Golden – Attorneys for two men accused of firing the same gun that killed a Wheat Ridge High School senior told jurors during closing arguments Monday that their clients were involved but denied the two acted with malice.
Prosectors contend that when Angelo Montoya, 19, and Dominic Duran, 21, fired the 9mm Glock handgun at a house full of people early Oct. 24, 2004, they put many lives at risk.
Mackenzie Kingry, who would have celebrated her 18th birthday four days later, was in a bedroom when a Glock bullet came through a window and struck her in the head.
Montoya and Duran were indicted last year on charges of first-degree murder with extreme indifference and attempted first-degree murder.
The jury began deliberations after the week-long trial. District Judge Margie Enquist instructed the jury that it also could consider lesser charges, such as reckless manslaughter.
Kingry’s death was the result of an attitude of “universal malice” and “depravity of the human heart” that “we as a society cannot and will not tolerate,” senior deputy district attorney Dennis Hall said in explaining the legal term “extreme indifference” to the jury.
When the party – which included alcohol and marijuana use – started to get out of hand, friends of host Matt Barton told Montoya and Duran to leave, several witnesses said.
Montoya slapped one man, pulled the Glock out of his pants and waved it in the air. Montoya ran through the crowd and fired five rounds back at the house. He then went to a car parked in the street where he dropped the Glock on the center console.

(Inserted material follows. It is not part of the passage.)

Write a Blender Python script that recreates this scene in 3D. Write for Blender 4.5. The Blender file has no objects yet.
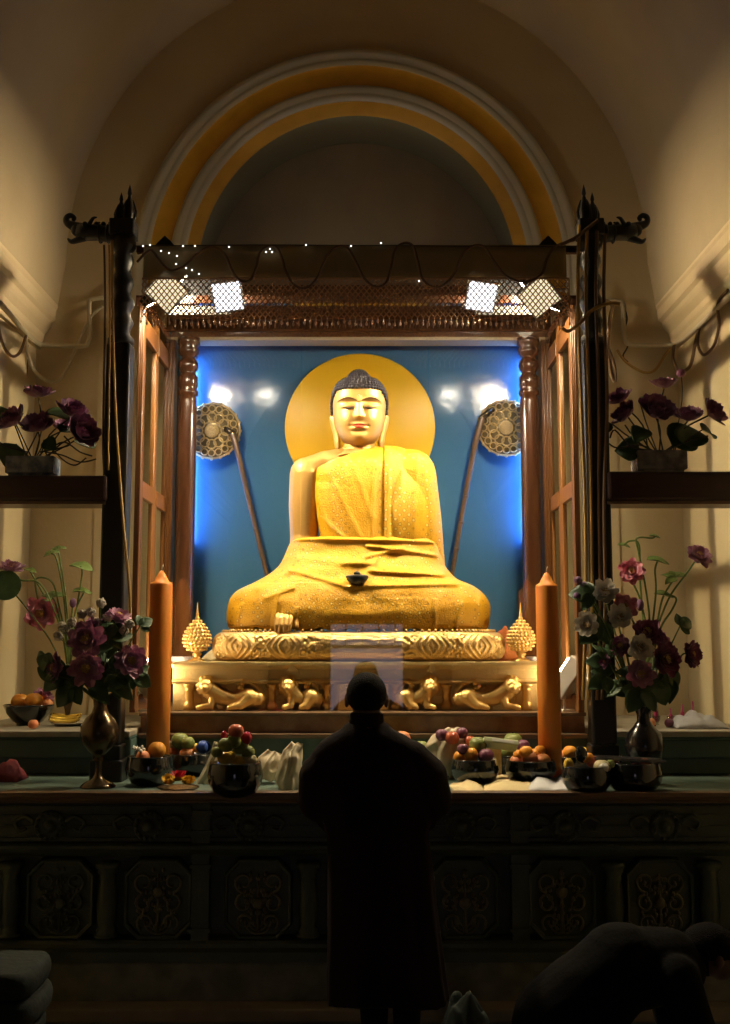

Duran picked up the gun and fired as Montoya drove away, testimony showed.
Montoya’s defense attorney, Jonathan Bley, said his client “made some very bad choices.”
But Bley said Montoya was provoked and attempted to leave the party, showing he may have been reckless in his actions but wasn’t behaving with extreme indifference.
Bley said prosecutors were trying to put both men “into the boxing ring, and the one that is most bloody and most bruised must be the one” who fired the bullet that killed King ry.
Duran’s attorney, Shay Whitaker, said, “No one can say with absolute certainty who fired the fatal shot.”